Von diesen sollte es dann am Freitagabend nicht mehr ganz so viele geben. Beim großen Abiball in der Premnitzer Sporthalle war Ausgelassenheit Programm. Und das hatten sich die jungen Leute nach Jahren der coronabedingten Einschränkungen redlich verdient.

Lehrer Udo Geiseler, einer der Tutoren, die die Abiturienten in ihrer Schullaufbahn begleitet hatten, machte keinen Hehl aus seinen gemischten Gefühlen. Natürlich freue er sich, die jungen Leute aus der Schule in den nächsten Lebensabschnitt zu entlassen. "Den Abiturienten steht die Welt offen, sie können jetzt machen, was sie wollen", sagte er. Aber natürlich sehe er den Abschied auch mit einem weinenden Auge. "Über die Jahre sind mir viele ans Herz gewachsen. Das wird einem an solch einem Tag schmerzlich bewusst."

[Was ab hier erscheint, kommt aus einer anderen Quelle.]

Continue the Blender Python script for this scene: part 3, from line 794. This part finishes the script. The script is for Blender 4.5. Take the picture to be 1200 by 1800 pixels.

Tatsächlich gab es auch unter den Abiturienten einige, die Tränen der Wehmut nicht unterdrücken konnten. Und wer will ihnen das verdenken, nach einer mindestens zwölfjährigen Zeit, in der die Schule mit all ihren positiven und negativen Begleiterscheinungen Mittelpunkt ihres Lebens war?
Zwiespalt der Gefühle

Die im Rahmen eines Poetry Slams entstandenen Zeilen eines Schülers, die Anke Koch zu Beginn ihrer Rede zitierte, bringen die Zerrissenheit der Schulabgänger auf den Punkt: „Erinnere mich zurück – Schule? – so ein Scheiß/Heute lieg ich wach und denk zurück – man war das nice.“

Dass nicht alle ihrer Schullaufbahn Tränen hinterher weinen, gehört auch zur Wahrheit – und ist irgendwie auch beruhigend. Ansgar Blocks etwa, einer der Absolventen, gab auf die Frage, ob er jetzt ein Studium beginne, eine an Deutlichkeit nicht zu übertreffende Antwort: „Auf keinen Fall“, sagte er. „Es reicht. Muss auch mal gut sein mit der Lernerei.“ Er werde eine Ausbildung zum Mechatroniker machen. Und freue sich darauf schon sehr.